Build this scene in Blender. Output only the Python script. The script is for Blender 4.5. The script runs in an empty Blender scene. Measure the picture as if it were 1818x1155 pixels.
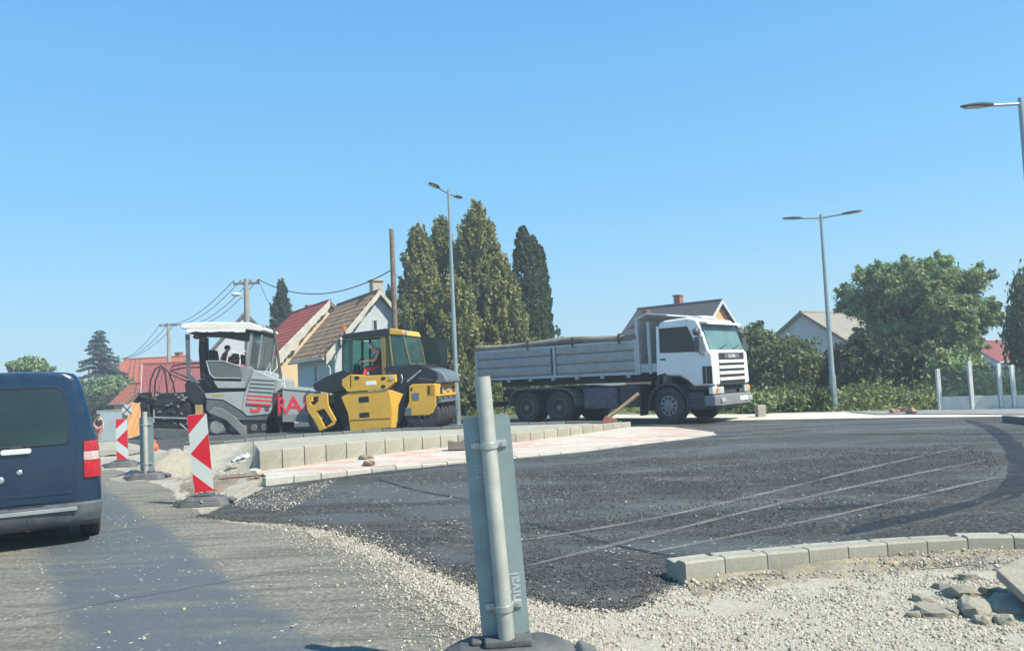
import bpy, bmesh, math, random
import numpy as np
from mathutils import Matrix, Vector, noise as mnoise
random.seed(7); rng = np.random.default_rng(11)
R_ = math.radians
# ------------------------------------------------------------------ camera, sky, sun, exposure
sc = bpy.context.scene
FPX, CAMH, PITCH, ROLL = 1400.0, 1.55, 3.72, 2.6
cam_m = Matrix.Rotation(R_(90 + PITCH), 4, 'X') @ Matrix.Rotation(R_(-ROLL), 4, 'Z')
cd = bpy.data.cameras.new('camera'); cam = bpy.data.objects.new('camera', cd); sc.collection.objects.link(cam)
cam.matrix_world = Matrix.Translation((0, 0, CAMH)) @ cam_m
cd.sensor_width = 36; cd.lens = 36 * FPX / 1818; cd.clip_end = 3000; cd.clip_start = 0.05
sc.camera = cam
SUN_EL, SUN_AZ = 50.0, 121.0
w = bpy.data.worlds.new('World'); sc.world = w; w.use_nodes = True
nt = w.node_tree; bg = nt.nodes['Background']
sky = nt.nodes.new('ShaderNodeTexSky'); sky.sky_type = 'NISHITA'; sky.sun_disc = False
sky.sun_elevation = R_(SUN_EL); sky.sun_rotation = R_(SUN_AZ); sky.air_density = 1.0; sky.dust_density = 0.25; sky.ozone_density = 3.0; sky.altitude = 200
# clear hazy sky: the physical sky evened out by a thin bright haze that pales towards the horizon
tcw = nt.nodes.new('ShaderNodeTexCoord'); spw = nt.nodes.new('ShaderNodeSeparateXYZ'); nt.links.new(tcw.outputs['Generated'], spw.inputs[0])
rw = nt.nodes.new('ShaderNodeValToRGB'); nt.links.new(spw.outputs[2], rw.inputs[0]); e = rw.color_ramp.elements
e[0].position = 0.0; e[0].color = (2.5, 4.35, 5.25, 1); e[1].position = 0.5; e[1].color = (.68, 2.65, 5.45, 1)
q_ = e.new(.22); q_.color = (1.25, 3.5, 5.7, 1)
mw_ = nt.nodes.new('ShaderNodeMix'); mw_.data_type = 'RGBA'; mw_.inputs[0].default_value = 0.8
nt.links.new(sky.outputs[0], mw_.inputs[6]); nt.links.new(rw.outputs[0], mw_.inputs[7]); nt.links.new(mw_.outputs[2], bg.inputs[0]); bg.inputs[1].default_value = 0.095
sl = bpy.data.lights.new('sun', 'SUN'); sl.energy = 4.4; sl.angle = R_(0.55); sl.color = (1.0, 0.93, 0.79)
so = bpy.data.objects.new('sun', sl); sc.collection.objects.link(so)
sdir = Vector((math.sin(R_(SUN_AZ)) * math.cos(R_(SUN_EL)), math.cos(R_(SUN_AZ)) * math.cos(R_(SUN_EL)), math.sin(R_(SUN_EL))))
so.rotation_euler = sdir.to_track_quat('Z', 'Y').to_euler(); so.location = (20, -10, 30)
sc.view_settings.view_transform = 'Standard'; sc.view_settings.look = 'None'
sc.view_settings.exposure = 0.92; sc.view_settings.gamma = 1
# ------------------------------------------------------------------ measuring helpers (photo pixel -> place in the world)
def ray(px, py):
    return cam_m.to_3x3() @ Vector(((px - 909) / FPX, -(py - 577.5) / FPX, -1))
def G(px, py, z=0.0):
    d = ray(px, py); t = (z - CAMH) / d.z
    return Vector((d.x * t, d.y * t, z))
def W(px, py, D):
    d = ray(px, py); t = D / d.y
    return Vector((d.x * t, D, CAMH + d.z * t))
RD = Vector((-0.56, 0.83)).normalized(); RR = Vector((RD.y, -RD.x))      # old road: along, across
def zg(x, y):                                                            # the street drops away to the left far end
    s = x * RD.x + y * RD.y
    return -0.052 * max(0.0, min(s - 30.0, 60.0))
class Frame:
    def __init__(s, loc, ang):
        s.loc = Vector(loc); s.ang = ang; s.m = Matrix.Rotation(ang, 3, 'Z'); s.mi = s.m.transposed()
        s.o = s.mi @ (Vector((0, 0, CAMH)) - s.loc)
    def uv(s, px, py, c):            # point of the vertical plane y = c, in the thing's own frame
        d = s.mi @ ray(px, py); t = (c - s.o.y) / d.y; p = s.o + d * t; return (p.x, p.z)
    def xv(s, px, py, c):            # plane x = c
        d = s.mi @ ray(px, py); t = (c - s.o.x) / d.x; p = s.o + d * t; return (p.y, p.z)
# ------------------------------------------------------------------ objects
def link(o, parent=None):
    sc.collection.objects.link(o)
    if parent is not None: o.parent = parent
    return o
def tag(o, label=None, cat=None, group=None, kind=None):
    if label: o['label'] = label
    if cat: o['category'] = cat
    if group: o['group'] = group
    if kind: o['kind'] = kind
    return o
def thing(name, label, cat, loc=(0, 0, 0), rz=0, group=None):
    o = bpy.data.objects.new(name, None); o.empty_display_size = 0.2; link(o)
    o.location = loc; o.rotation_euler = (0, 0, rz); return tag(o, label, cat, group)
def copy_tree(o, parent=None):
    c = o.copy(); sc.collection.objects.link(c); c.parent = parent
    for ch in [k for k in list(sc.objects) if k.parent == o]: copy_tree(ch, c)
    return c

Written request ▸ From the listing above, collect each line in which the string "scene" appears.

Correct output ▸
Build this scene in Blender. Output only the Python script. The script is for Blender 4.5. The script runs in an empty Blender scene. Measure the picture as if it were 1818x1155 pixels.
sc = bpy.context.scene